╔══

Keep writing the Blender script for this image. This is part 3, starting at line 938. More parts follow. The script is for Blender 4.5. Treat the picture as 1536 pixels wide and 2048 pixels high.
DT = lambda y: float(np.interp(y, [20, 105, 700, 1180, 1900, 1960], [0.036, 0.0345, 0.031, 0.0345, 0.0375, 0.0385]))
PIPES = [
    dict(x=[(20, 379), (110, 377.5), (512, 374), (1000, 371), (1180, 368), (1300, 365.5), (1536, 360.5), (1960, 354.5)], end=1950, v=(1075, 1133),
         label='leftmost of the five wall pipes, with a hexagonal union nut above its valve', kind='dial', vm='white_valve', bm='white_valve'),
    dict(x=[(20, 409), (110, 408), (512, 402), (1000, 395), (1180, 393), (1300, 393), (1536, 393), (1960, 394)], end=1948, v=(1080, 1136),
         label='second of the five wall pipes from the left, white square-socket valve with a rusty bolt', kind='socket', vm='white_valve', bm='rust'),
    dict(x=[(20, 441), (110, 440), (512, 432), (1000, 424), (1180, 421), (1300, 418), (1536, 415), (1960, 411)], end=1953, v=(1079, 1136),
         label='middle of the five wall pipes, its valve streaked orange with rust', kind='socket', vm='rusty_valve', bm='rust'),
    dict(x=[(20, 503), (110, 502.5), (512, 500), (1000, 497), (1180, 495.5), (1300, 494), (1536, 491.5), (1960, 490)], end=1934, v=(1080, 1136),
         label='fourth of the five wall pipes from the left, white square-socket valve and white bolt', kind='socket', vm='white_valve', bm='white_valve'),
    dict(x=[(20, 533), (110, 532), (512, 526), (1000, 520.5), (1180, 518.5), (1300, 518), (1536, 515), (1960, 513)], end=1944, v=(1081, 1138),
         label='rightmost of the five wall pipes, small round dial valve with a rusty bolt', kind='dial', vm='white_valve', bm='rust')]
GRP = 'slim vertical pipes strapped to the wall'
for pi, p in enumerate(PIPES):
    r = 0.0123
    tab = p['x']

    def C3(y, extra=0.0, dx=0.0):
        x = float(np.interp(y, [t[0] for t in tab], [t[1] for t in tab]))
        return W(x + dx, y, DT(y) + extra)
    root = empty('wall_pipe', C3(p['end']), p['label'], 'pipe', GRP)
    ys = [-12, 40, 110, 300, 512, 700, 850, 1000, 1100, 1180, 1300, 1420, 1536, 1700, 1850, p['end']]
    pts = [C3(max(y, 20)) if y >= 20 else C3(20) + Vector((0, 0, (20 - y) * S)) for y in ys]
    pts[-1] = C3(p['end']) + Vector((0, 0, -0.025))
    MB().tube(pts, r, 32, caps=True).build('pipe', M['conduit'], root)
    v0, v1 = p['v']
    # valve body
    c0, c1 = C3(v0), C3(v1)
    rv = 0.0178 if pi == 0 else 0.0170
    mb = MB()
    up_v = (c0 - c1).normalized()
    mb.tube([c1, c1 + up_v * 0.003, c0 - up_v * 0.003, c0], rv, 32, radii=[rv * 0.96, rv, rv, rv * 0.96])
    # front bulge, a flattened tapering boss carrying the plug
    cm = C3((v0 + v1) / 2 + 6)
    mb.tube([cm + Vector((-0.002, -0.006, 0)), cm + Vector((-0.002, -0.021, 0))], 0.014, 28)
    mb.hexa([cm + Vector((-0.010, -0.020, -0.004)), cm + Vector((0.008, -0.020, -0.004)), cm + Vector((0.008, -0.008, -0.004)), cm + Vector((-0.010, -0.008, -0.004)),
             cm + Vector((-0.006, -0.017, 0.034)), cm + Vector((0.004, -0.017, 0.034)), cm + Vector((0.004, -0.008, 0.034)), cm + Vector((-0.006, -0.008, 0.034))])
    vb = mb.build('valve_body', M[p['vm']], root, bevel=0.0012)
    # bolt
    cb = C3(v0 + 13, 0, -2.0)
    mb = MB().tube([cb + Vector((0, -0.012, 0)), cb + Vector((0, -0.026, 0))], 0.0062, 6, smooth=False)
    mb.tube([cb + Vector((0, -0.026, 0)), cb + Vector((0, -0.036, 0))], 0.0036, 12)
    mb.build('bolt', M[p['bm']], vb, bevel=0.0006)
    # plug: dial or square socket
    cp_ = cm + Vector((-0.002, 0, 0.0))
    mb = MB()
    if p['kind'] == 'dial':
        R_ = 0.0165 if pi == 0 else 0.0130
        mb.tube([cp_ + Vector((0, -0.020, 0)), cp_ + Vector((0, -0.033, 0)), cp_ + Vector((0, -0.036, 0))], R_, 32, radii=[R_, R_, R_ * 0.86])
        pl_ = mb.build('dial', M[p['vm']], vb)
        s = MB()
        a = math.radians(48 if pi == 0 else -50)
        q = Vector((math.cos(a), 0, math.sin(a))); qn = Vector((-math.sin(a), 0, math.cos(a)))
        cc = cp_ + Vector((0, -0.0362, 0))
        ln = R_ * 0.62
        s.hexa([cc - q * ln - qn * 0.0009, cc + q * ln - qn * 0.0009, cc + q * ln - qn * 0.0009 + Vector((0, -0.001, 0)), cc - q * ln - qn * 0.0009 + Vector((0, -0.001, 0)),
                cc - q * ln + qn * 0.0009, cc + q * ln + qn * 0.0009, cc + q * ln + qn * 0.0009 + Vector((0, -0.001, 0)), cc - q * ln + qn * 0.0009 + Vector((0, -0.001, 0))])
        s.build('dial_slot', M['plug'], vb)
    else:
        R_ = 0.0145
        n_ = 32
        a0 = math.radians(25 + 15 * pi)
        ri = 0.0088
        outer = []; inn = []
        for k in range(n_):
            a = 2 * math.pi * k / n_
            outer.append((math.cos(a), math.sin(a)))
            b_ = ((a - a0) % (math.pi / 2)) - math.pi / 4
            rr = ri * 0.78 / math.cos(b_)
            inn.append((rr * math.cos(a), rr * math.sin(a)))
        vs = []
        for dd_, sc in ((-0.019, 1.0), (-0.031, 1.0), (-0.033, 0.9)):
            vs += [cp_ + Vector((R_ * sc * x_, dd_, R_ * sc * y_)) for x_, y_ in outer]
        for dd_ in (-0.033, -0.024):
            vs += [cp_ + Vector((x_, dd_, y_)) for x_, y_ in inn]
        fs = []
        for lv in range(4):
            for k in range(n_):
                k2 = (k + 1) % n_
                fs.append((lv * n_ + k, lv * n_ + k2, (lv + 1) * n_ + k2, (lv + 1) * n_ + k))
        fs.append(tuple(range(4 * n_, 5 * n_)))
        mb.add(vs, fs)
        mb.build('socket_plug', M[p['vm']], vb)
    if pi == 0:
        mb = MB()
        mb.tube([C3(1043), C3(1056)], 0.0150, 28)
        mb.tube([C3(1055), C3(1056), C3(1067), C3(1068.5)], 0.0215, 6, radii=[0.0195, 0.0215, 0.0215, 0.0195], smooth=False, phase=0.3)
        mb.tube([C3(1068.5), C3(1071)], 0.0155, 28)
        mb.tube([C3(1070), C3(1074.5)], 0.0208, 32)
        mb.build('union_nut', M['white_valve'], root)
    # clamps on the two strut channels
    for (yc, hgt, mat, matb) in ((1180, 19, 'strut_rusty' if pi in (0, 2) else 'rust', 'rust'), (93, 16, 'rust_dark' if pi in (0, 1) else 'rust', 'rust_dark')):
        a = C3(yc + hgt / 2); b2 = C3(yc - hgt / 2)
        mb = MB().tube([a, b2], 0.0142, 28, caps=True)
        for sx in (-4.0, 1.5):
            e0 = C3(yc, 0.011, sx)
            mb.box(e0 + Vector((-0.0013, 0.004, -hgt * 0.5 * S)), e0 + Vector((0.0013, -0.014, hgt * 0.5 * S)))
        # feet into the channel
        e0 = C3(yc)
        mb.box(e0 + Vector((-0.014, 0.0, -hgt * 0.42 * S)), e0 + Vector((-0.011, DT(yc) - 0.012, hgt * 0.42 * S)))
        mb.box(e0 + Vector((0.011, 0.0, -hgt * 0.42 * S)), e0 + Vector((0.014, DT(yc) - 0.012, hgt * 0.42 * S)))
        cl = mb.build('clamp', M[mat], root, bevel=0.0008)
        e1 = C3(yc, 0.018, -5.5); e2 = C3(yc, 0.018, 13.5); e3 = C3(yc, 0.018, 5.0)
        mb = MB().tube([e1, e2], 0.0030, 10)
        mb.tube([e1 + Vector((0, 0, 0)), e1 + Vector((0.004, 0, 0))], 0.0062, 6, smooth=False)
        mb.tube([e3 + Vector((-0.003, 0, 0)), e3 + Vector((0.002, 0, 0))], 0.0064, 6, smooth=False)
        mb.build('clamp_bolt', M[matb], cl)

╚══

» **GIVEN TASK**: Give the lines again, exactly as they stand, from the beginning of the data through the line with "tab = p['x']".

» **RESPONSE TO THE EXERCISE**:
Keep writing the Blender script for this image. This is part 3, starting at line 938. More parts follow. The script is for Blender 4.5. Treat the picture as 1536 pixels wide and 2048 pixels high.
DT = lambda y: float(np.interp(y, [20, 105, 700, 1180, 1900, 1960], [0.036, 0.0345, 0.031, 0.0345, 0.0375, 0.0385]))
PIPES = [
    dict(x=[(20, 379), (110, 377.5), (512, 374), (1000, 371), (1180, 368), (1300, 365.5), (1536, 360.5), (1960, 354.5)], end=1950, v=(1075, 1133),
         label='leftmost of the five wall pipes, with a hexagonal union nut above its valve', kind='dial', vm='white_valve', bm='white_valve'),
    dict(x=[(20, 409), (110, 408), (512, 402), (1000, 395), (1180, 393), (1300, 393), (1536, 393), (1960, 394)], end=1948, v=(1080, 1136),
         label='second of the five wall pipes from the left, white square-socket valve with a rusty bolt', kind='socket', vm='white_valve', bm='rust'),
    dict(x=[(20, 441), (110, 440), (512, 432), (1000, 424), (1180, 421), (1300, 418), (1536, 415), (1960, 411)], end=1953, v=(1079, 1136),
         label='middle of the five wall pipes, its valve streaked orange with rust', kind='socket', vm='rusty_valve', bm='rust'),
    dict(x=[(20, 503), (110, 502.5), (512, 500), (1000, 497), (1180, 495.5), (1300, 494), (1536, 491.5), (1960, 490)], end=1934, v=(1080, 1136),
         label='fourth of the five wall pipes from the left, white square-socket valve and white bolt', kind='socket', vm='white_valve', bm='white_valve'),
    dict(x=[(20, 533), (110, 532), (512, 526), (1000, 520.5), (1180, 518.5), (1300, 518), (1536, 515), (1960, 513)], end=1944, v=(1081, 1138),
         label='rightmost of the five wall pipes, small round dial valve with a rusty bolt', kind='dial', vm='white_valve', bm='rust')]
GRP = 'slim vertical pipes strapped to the wall'
for pi, p in enumerate(PIPES):
    r = 0.0123
    tab = p['x']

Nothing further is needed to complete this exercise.